== Task requirements ==
Transcribe the material in full, exactly as written.

== Recorded data ==
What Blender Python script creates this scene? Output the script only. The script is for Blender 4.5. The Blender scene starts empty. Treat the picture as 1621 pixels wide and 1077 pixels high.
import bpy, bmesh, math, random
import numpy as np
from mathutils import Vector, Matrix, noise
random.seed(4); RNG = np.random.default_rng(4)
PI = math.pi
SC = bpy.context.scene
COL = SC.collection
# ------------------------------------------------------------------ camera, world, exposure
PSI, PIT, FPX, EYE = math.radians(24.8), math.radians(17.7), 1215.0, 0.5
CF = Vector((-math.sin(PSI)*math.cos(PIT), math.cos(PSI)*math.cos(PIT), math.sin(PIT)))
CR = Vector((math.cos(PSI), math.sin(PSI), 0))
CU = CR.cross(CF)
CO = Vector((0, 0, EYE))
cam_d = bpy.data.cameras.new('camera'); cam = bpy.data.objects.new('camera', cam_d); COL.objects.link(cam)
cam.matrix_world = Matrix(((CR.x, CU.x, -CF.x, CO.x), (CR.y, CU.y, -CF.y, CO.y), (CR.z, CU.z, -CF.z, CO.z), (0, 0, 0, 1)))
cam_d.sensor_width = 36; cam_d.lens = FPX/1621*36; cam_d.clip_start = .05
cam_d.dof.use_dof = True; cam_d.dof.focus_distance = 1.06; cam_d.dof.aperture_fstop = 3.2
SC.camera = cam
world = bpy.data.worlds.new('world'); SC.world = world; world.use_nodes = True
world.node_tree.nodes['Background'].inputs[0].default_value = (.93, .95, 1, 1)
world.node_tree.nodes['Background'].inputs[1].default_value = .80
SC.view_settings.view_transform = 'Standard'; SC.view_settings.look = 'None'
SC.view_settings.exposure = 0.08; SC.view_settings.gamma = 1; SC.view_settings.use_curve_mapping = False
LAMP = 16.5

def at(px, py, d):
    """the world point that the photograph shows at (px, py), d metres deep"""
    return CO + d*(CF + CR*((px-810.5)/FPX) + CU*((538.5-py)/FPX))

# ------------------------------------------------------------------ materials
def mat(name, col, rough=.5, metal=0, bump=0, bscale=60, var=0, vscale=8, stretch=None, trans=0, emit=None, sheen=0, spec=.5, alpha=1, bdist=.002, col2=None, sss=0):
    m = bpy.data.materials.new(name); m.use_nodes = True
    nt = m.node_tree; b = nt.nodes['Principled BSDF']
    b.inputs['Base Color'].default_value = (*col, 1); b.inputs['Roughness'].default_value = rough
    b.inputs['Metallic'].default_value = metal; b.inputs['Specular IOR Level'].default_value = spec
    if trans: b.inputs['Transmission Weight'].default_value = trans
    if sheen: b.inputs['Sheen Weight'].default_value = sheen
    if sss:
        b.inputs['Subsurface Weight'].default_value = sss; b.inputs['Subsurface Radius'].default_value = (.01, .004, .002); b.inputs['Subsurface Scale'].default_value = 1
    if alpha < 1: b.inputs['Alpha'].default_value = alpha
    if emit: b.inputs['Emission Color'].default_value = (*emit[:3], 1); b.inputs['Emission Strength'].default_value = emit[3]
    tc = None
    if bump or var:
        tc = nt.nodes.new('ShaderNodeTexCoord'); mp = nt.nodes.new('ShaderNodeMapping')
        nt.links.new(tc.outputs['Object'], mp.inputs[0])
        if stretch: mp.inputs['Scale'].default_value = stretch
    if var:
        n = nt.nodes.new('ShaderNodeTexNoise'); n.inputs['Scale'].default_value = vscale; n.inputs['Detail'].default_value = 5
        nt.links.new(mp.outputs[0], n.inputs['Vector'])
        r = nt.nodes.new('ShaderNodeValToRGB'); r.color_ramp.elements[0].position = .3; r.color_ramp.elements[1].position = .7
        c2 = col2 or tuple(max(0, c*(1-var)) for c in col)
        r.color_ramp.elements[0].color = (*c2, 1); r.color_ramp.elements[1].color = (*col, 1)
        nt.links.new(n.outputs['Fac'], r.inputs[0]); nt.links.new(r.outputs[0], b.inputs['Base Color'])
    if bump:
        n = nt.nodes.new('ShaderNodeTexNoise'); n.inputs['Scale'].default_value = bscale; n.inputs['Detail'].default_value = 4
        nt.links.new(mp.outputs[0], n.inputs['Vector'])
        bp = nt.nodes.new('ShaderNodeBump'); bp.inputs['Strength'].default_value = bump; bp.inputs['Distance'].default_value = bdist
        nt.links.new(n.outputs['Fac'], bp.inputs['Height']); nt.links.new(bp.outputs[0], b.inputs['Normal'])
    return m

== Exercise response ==
What Blender Python script creates this scene? Output the script only. The script is for Blender 4.5. The Blender scene starts empty. Treat the picture as 1621 pixels wide and 1077 pixels high.
import bpy, bmesh, math, random
import numpy as np
from mathutils import Vector, Matrix, noise
random.seed(4); RNG = np.random.default_rng(4)
PI = math.pi
SC = bpy.context.scene
COL = SC.collection
# ------------------------------------------------------------------ camera, world, exposure
PSI, PIT, FPX, EYE = math.radians(24.8), math.radians(17.7), 1215.0, 0.5
CF = Vector((-math.sin(PSI)*math.cos(PIT), math.cos(PSI)*math.cos(PIT), math.sin(PIT)))
CR = Vector((math.cos(PSI), math.sin(PSI), 0))
CU = CR.cross(CF)
CO = Vector((0, 0, EYE))
cam_d = bpy.data.cameras.new('camera'); cam = bpy.data.objects.new('camera', cam_d); COL.objects.link(cam)
cam.matrix_world = Matrix(((CR.x, CU.x, -CF.x, CO.x), (CR.y, CU.y, -CF.y, CO.y), (CR.z, CU.z, -CF.z, CO.z), (0, 0, 0, 1)))
cam_d.sensor_width = 36; cam_d.lens = FPX/1621*36; cam_d.clip_start = .05
cam_d.dof.use_dof = True; cam_d.dof.focus_distance = 1.06; cam_d.dof.aperture_fstop = 3.2
SC.camera = cam
world = bpy.data.worlds.new('world'); SC.world = world; world.use_nodes = True
world.node_tree.nodes['Background'].inputs[0].default_value = (.93, .95, 1, 1)
world.node_tree.nodes['Background'].inputs[1].default_value = .80
SC.view_settings.view_transform = 'Standard'; SC.view_settings.look = 'None'
SC.view_settings.exposure = 0.08; SC.view_settings.gamma = 1; SC.view_settings.use_curve_mapping = False
LAMP = 16.5

def at(px, py, d):
    """the world point that the photograph shows at (px, py), d metres deep"""
    return CO + d*(CF + CR*((px-810.5)/FPX) + CU*((538.5-py)/FPX))

# ------------------------------------------------------------------ materials
def mat(name, col, rough=.5, metal=0, bump=0, bscale=60, var=0, vscale=8, stretch=None, trans=0, emit=None, sheen=0, spec=.5, alpha=1, bdist=.002, col2=None, sss=0):
    m = bpy.data.materials.new(name); m.use_nodes = True
    nt = m.node_tree; b = nt.nodes['Principled BSDF']
    b.inputs['Base Color'].default_value = (*col, 1); b.inputs['Roughness'].default_value = rough
    b.inputs['Metallic'].default_value = metal; b.inputs['Specular IOR Level'].default_value = spec
    if trans: b.inputs['Transmission Weight'].default_value = trans
    if sheen: b.inputs['Sheen Weight'].default_value = sheen
    if sss:
        b.inputs['Subsurface Weight'].default_value = sss; b.inputs['Subsurface Radius'].default_value = (.01, .004, .002); b.inputs['Subsurface Scale'].default_value = 1
    if alpha < 1: b.inputs['Alpha'].default_value = alpha
    if emit: b.inputs['Emission Color'].default_value = (*emit[:3], 1); b.inputs['Emission Strength'].default_value = emit[3]
    tc = None
    if bump or var:
        tc = nt.nodes.new('ShaderNodeTexCoord'); mp = nt.nodes.new('ShaderNodeMapping')
        nt.links.new(tc.outputs['Object'], mp.inputs[0])
        if stretch: mp.inputs['Scale'].default_value = stretch
    if var:
        n = nt.nodes.new('ShaderNodeTexNoise'); n.inputs['Scale'].default_value = vscale; n.inputs['Detail'].default_value = 5
        nt.links.new(mp.outputs[0], n.inputs['Vector'])
        r = nt.nodes.new('ShaderNodeValToRGB'); r.color_ramp.elements[0].position = .3; r.color_ramp.elements[1].position = .7
        c2 = col2 or tuple(max(0, c*(1-var)) for c in col)
        r.color_ramp.elements[0].color = (*c2, 1); r.color_ramp.elements[1].color = (*col, 1)
        nt.links.new(n.outputs['Fac'], r.inputs[0]); nt.links.new(r.outputs[0], b.inputs['Base Color'])
    if bump:
        n = nt.nodes.new('ShaderNodeTexNoise'); n.inputs['Scale'].default_value = bscale; n.inputs['Detail'].default_value = 4
        nt.links.new(mp.outputs[0], n.inputs['Vector'])
        bp = nt.nodes.new('ShaderNodeBump'); bp.inputs['Strength'].default_value = bump; bp.inputs['Distance'].default_value = bdist
        nt.links.new(n.outputs['Fac'], bp.inputs['Height']); nt.links.new(bp.outputs[0], b.inputs['Normal'])
    return m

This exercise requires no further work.